Similarly, it is important to get involved from outside how the products and services of the company are marketed. Next time, do not just do the documentation of an important marketing campaign of the business that you support. Talk to the marketing team to understand the pitch, appeal and target audience of the campaign. Take interest in the research which might have been commissioned by the marketing team before conceptualizing the campaign.
Have a broad understanding of the financials of each and every product/service offered by your company, its pricing and market share, the KPIs, the targets of each product/service and that of the overall business. It does not stop here. It extends to company’s competitors, understanding their products/services, in what ways they compete with your company’s products/services, what measures are taken by your company to counter competition and increase market share, etc. Assimilate the innovations that are currently being worked upon to sustain the market share or increase the market share.
Understand the challenges faced by the business, how these are tackled and what are the plans to eventually overcome them, how these challenges are perceived by a company, which ones are threats and which ones’ opportunities. How threats are positioned to be mitigated and how opportunities are going to be carved out of such challenges.

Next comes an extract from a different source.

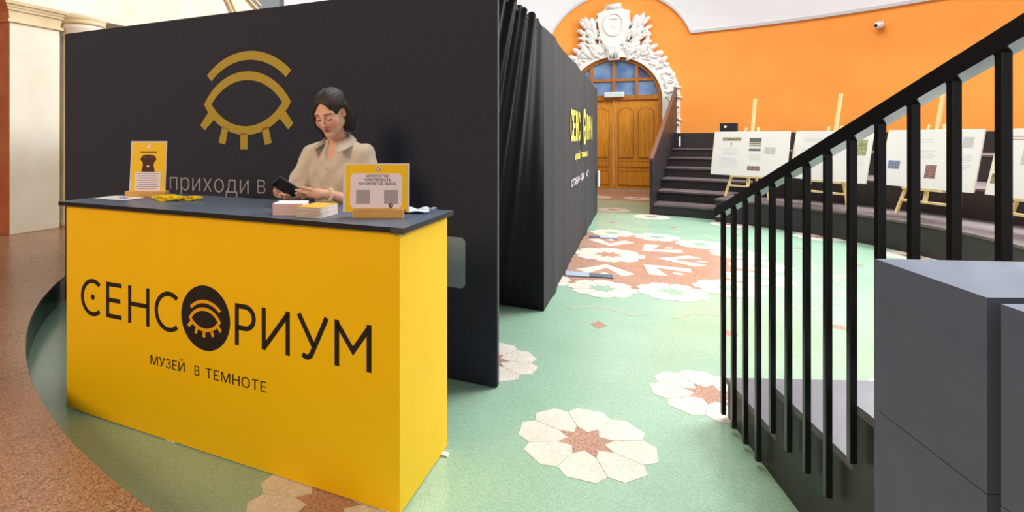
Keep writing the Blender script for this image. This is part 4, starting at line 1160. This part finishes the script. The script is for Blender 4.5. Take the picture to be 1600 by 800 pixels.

Talk to people in the organization – socially, officially, formally and informally. Read up on your own – there is a plethora of material available in today’s digital age. Read what the business folks read and do not hesitate to ask for recommendations. Join business related forums (internally as well as externally). Remain inquisitive and ask right questions. When you constantly engage yourself in this way, you will find yourself gradually understanding the business. Where you don’t yet have full understanding on any aspect, you will at least know how it concerns the business – directly, indirectly, actively or passively!